Desire is desire for what? For everything. As the great Freddie Mercury sang, “Who wants to live forever?”
Finding current examples of this completeness of desire is not very easy. Fr Giussani’s words from 1987, which appeared in last month’s Traces, are forever. We are all subjected to the consequences of power, including writers. It may be because I am 47 by now and perhaps a bit nearsighted, but the tons of books I buy or receive compliments of publishing houses show me, more than anything, this intellectual torpor that uses more or less everything to further its own purposes. Just as an example, you have no idea how many books have a certain form, a certain style and even a certain content only because they were written on a computer.
You ask me for current “positive” examples of writers who have climbed back up the slippery slope to reaffirm human desire, what we have always called “elementary experience.” Two come to mind, but first I would like to point something out, which is that the definition of the gravity of the problem is already a manifestation of desire. Saying that our “I” is under the Chernobyl effect is not a negative judgment, but a true judgment. My best-known novel, La nuova era (The New Age) is devoted to the Chernobyl effect. It is a dramatic book, but not a negative one. Hope does not come “after” judgment, but is within it. To my mind, those who maintain on principle that everything is positive, that everything is going fine, are much more desperate. On the contrary, reality is positive even when things are going badly.

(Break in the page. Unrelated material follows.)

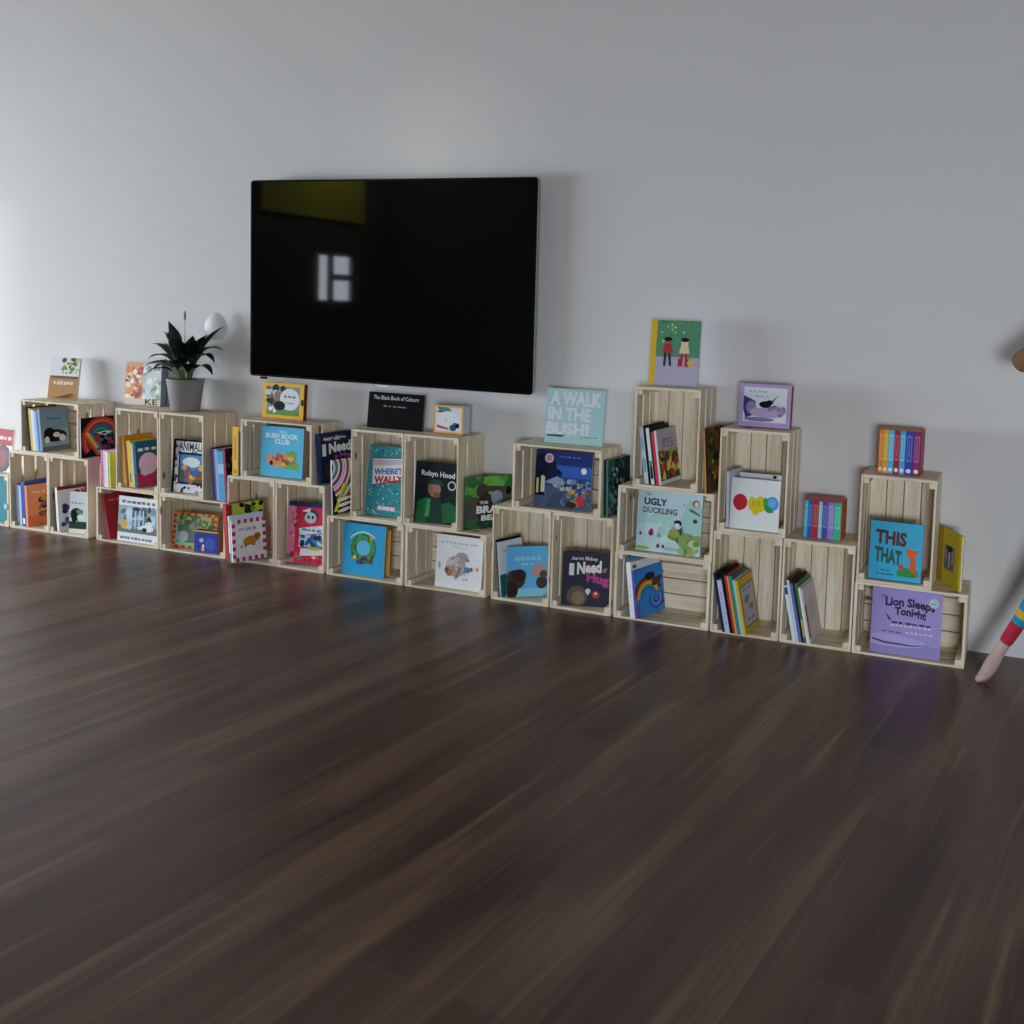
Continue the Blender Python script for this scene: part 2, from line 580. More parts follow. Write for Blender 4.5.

Of the two books I mentioned above, one is Italian and one is American. The American one–excellent especially in the first half–came out three years ago and is called A Heartbreaking Work of Staggering Genius by the writer Dave Eggers, who is under 30 years old. It is the story of a 22-year-old boy who, because of the death of both his parents in the space of a few months, finds himself in the position of being a father to his 8-year-old brother. The thrust that this pain, united with this task, produces in the protagonist gives rise to some of the most beautiful and original pages I have read in recent years. He feels overwhelmingly that his responsibility toward his little brother can be carried out only by desiring everything for him–either you try to give him everything, or you do not exist.
The other, very beautiful novel, just published in Italy by Rizzoli, is Sacrocuore (Sacred Heart) by Aurelio Picca. It is the chronicle of the dying and death of the writer’s mother after an unsuccessful heart operation. In the anguish of this heart, subjected to every sort of humiliation–including the usual sad, unresolved life of her three children–we find a powerful and effective metaphor for the anguish against which we fight, every day, to reaffirm our real need. In the final pages, this is lifted up as a kind of astonished prayer.
In both cases, we see a great real pain (both books are largely autobiographical) that breaks the chain of abstraction and makes us understand that the real meaning of our anguish can be entrusted not to a taking of sides, but to something that has to happen, like forgiveness, for everyone.